Before founding Worth Rises in 2017, Bianca was a legal fellow at the Brennan Center for Justice, where she investigated the perverse financial incentives created by correctional funding. Previously, Bianca also worked with various state and local corrections agencies, including New York City, Pennsylvania, and Massachusetts. Most notably, in New York City, she drafted the young adult plan that eliminated solitary confinement for young adults 21 years old and younger—a first in the nation.

Bianca has also consulted to the Association of State Correctional Administrators and worked for the Campaign to End Mass Incarceration at the American Civil Liberties Union. Bianca co-founded College Pathways at Rikers Island, a preparation program for incarcerated students interested in pursuing higher education. 

Before committing her career to the struggle for justice, Bianca worked as a financial analyst at Citigroup and Morgan Stanley. 

Bianca has been honored as a Draper Rickard Kaplan Entrepreneur, Art for Justice Fellow, TED Fellow, Equal Justice Works Fellow, Harvard University Presidential Public Service Fellow, Ford Foundation Public Interest Fellow, Paul & Daisy Soros New American Fellow, and an Education Pioneers Analyst Fellow. Bianca holds a B.A. from Columbia University and a J.D. from Harvard Law School.

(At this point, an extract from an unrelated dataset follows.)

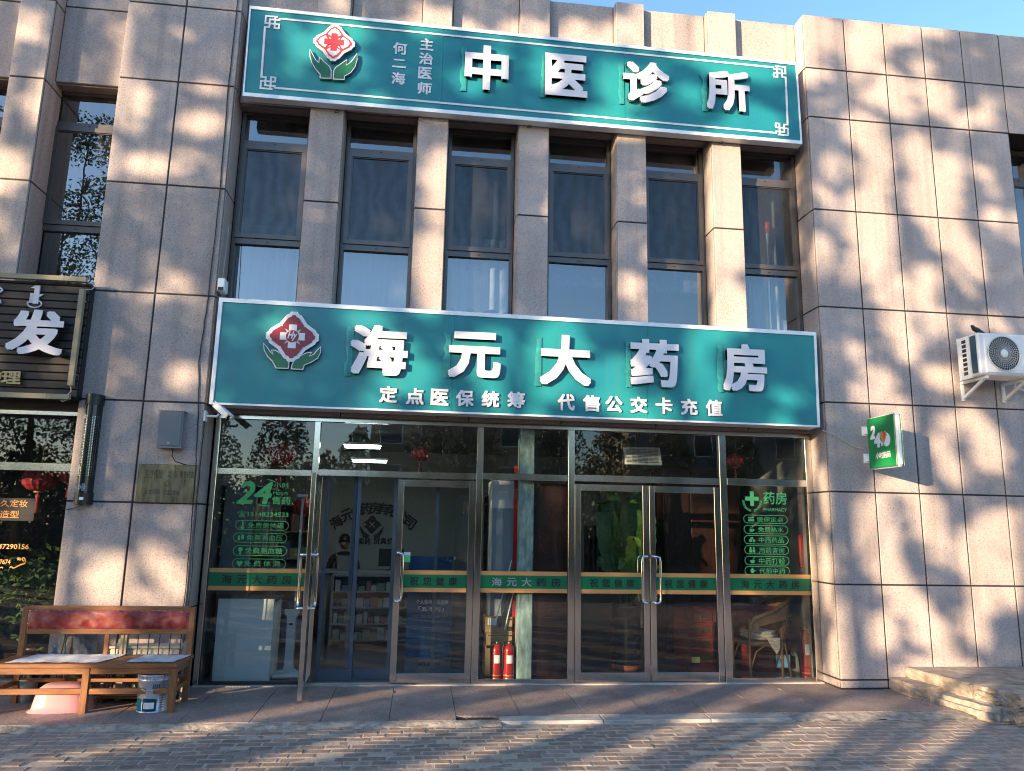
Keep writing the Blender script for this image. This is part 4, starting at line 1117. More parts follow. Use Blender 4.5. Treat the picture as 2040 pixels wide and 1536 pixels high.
def cctv(label, loc, rz, tilt, L=0.24, mount=0.12):
    t = thing('security_camera', label, 'security camera', loc, rz)
    m = MB(); m.box(-0.02, 0.0, -0.04, 0.04, -0.06, 0.06); m.build('base_plate', M['white'], t)
    m = MB(); m.tube([(0, 0, 0), (mount, 0, 0.0), (mount+0.02, 0, 0.03)], 0.014, 8); m.build('arm', M['white'], t)
    b = MB(); b.box(-L/2, L/2, -0.035, 0.035, -0.032, 0.032, c=0.008); b.box(-L/2-0.01, L/2+0.03, -0.041, 0.041, 0.033, 0.039); body = b.build('housing', M['white'], t)
    body.matrix_basis = Matrix.Translation((mount+0.05, 0, 0.07)) @ Matrix.Rotation(tilt[1], 4, 'Z') @ Matrix.Rotation(tilt[0], 4, 'Y')
    l = MB(); l.lathe([(0.0, 0.004), (0.026, 0.004), (0.028, 0.0)], n=14); o = l.build('lens', M['black'], body); o.location = (L/2+0.001, 0, -0.002); o.rotation_euler = (0, R(90), 0)
    return t
cctv('white security camera under the left end of the lower sign', (-2.51, -0.02, 2.965), R(-4), (R(38), R(-15)))
t = thing('security_camera', 'small white security camera on the window reveal above the left end of the lower sign', 'security camera', (-2.53, 0.08, 4.52))
m = MB(); m.box(0, 0.02, -0.04, 0.04, -0.07, 0.06); m.build('base_plate', M['black'], t)
m = MB(); m.box(0.02, 0.105, -0.16, 0.0, -0.055, 0.105, c=0.01); hs_ = m.build('housing', M['white_alu'], t)
m = MB(); m.box(0.03, 0.095, -0.165, -0.1605, -0.05, -0.01); m.build('lens', M['black'], hs_)
m = MB(); m.tube([(0.03, -0.02, 0.1), (0.035, 0.0, 0.35), (0.03, 0.06, 0.85)], 0.005, 5); m.build('cable', M['pale_cable'], t)

# air conditioner on its brackets
AX0, AX1, AY0, AY1, AZ0, AZ1 = 6.95, 7.77, -0.50, -0.16, 3.77, 4.315
t = thing('air_conditioner', 'white outdoor air conditioner unit on brackets high on the right wall', 'air conditioner')
m = MB(); m.box(AX0, AX1, AY0, AY1, AZ0, AZ1, c=0.018); m.build('casing', M['white'], t)
m = MB(); m.box(AX0-0.012, AX0+0.002, AY0+0.04, AY0+0.13, AZ0+0.03, AZ1-0.03); m.build('dark_strip', M['navy'], t)
sm = MB(); sm.box(AX0-0.016, AX0+0.004, AY0+0.145, AY1+0.02, AZ0-0.02, AZ1-0.01); sm.build('side_cover', M['white'], t)
for k in range(8):
    m = MB(); zz = AZ0+0.03+k*0.06; m.box(AX0-0.020, AX0-0.014, AY0+0.20, AY1-0.07, zz, zz+0.042); m.build('vent_slot', M['black'], t)
fcx, fcz, fr_ = AX0+0.325, (AZ0+AZ1)/2+0.005, 0.222
m = MB(); m.box(fcx-0.25, fcx+0.25, AY0-0.012, AY0+0.004, AZ0+0.025, AZ1-0.025, c=0.006); m.build('fan_panel', M['white'], t)
m = MB(); m.prism([(fcx+fr_*math.cos(a*math.pi/20), fcz+fr_*math.sin(a*math.pi/20)) for a in range(40)], (0, AY0-0.0125, 0), X3, Z3, NF, 0.001); m.build('fan_opening', M['black'], t)
gm = MB()
for k in range(36):
    pts = []
    for j in range(7):
        f = j/6; rr = 0.05+(fr_-0.05)*f; a = 2*math.pi*k/36 + 0.55*math.sin(f*2.4)
        pts.append((fcx+rr*math.cos(a), AY0-0.03+0.006*f, fcz+rr*math.sin(a)))
    gm.tube(pts, 0.0017, 4)
for rr in (0.085, 0.11, 0.135, 0.16, 0.185, fr_):
    gm.tube([(fcx+rr*math.cos(2*math.pi*k/40), AY0-0.028, fcz+rr*math.sin(2*math.pi*k/40)) for k in range(41)], 0.0013 if rr < fr_ else 0.006, 4)
gm.build('fan_grille', M['white'], t)
m = MB(); m.lathe([(0.0, 0.012), (0.04, 0.010), (0.052, 0.0)], n=24); o = m.build('fan_hub', M['white'], t); o.location = (fcx, AY0-0.032, fcz); o.rotation_euler = (R(90), 0, 0)
for xx in (AX0+0.11, AX1-0.12):
    m = MB(); m.box(xx-0.02, xx+0.02, AY0+0.03, -0.001, AZ0-0.04, AZ0-0.005); m.box(xx-0.02, xx+0.02, -0.02, -0.001, AZ0-0.26, AZ0-0.041)
    m.bar((xx, -0.02, AZ0-0.23), (xx, AY0+0.10, AZ0-0.04), 0.03, 0.03); m.build('bracket', M['white'], t)
m = MB(); m.tube([(AX1-0.05, AY1, AZ0+0.1), (AX1+0.02, -0.05, AZ0-0.05), (AX1+0.25, -0.03, AZ0-0.12), (AX1+0.8, -0.03, AZ0-0.1)], 0.014, 8); m.build('pipe', M['white'], t)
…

Andrea James, JD. Is the Founder and Executive Director of The National Council for  Incarcerated and Formerly Incarcerated Women and Girls, Founder of Families for Justice as  Healing, author of Upper Bunkies Unite: And Other Thoughts on the Politics of Mass  Incarceration, a 2015 Soros Justice Fellow and. Recipient of the 2016 Robert F. Kennedy Human  Rights Award.

 

As a former criminal defense attorney and a formerly incarcerated woman, Andrea shares her  personal and professional experiences to raise awareness of the effects of incarcerating women  on themselves, their children and communities. Her work is focused on ending incarceration of  women and girls and contributing to the shift from a criminal legal system focused on police  and prisons, to a system led by directly affected people from within their neighborhoods and  based on individual and community accountability.

Credit: Photo provided by guest

Nick Berardini is an accomplished writer and filmmaker working in both nonfiction journalism and based on true story narrative film/television, with a focus on the intersection between capitalism and criminal justice. His 2015 directorial debut, Killing Them Safely, was an expose on Axon Enterprises (formerly Taser International), the only manufacturer of law enforcement Tasers and the market leader in body cameras/digital evidence management. The film received wide critical acclaim upon a nationwide distribution through IFC Films.

Credit: Photo provided by guest

George Joseph is an investigative reporter, focusing on law enforcement corruption, misconduct, and surveillance technology. He joined WNYC’s news team in 2019 and is now a member of its Race & Justice Unit. His first major series uncovered secret lists of police misconduct, maintained by prosecutors’ offices across New York City. The series won the New York  Associated Press Association’s First Amendment award and prompted a federal court monitor to order the NYPD to incorporate such lists into a red flag algorithm for misconduct. He is currently in the middle of a series investigating allegations of rampant police corruption in Mount Vernon, New York, a city just north of the Bronx in Westchester County. Thus far, the reporting has drawn on secret recordings made by a whistleblower and dozens of interviews with police officers, drug dealers, and former prosecutors. The series resulted in the disbandment of the Mount Vernon Police Department’s narcotics unit. It also became the major campaign issue in the 2020 Westchester Democratic District Attorney primary, which resulted in the ouster of a sitting District Attorney.